Retailers' and oil companies' proprietary credit card programs, with their 16% share of revolving consumer credit, make a tempting target for expansion-minded commercial bankers, who control 50% of the outstanding loans.

But Payment Systems Inc. is telling its clients to be selective and recognize that a single, blanket marketing strategy aimed at attracting proprietary cardholders is unlikely to work.

There are, in fact, two strategic choices, says the Tampa-based research firm: compete head-to-head, as against any other type of card issuer, for cardholder loyalty; or cooperate through some form of cobranding partnership.

PSI says competition can work if banks go after the store cardholders who tend to have higher transaction volumes.

Cooperative marketing is more problematic. Retail and oil company portfolios are full of inactive and low-volume accounts, PSI vice president Ellen Gray said last week.

Also, proprietary cardholders are generally not completely loyal to a specific store or company, and a cobranded general-purpose card probably would not change their behavior enough to satisfy the marketing partners.

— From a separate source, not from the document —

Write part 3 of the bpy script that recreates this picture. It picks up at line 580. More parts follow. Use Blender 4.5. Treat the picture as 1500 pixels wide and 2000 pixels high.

"They divide their spending in many places," Ms. Gray said of store and oil company cardholders. "How do you develop the nonloyal department store customer outside the store?"

Strong Following

Ms. Gray pointed out that the average annual volume on an individual proprietary account is $250, an unprofitable level for banks accustomed to $1,700 per MasterCard or Visa account.

Store cards do have a strong following: PSI said 27% of households use them most often in retail stores, while 26% usually prefer bank cards, Discover, or other general purpose brands. Checks and cash are preferred by 15% and 14%, respectively.

But in department stores, high-volume households - the quarter of the market that runs up at least $500 a month in charges - prefer nonstore over store cards by 45% to 28%.

Ms. Gray said high-volume households are most likely to use general purpose cards in all kinds of stores, and to consolidate household spending on one card. They would be especially responsive to retail-oriented enhancements like extended warranties, rebates, and discounts.

She said there is less to be gained by marketing to households in the high-balance quartile, which carry at least $1,800 in credit per account. Their monthly charge volume is relatively low, they avoid using general purpose cards for routine purchases, and they generally prefer department store cards.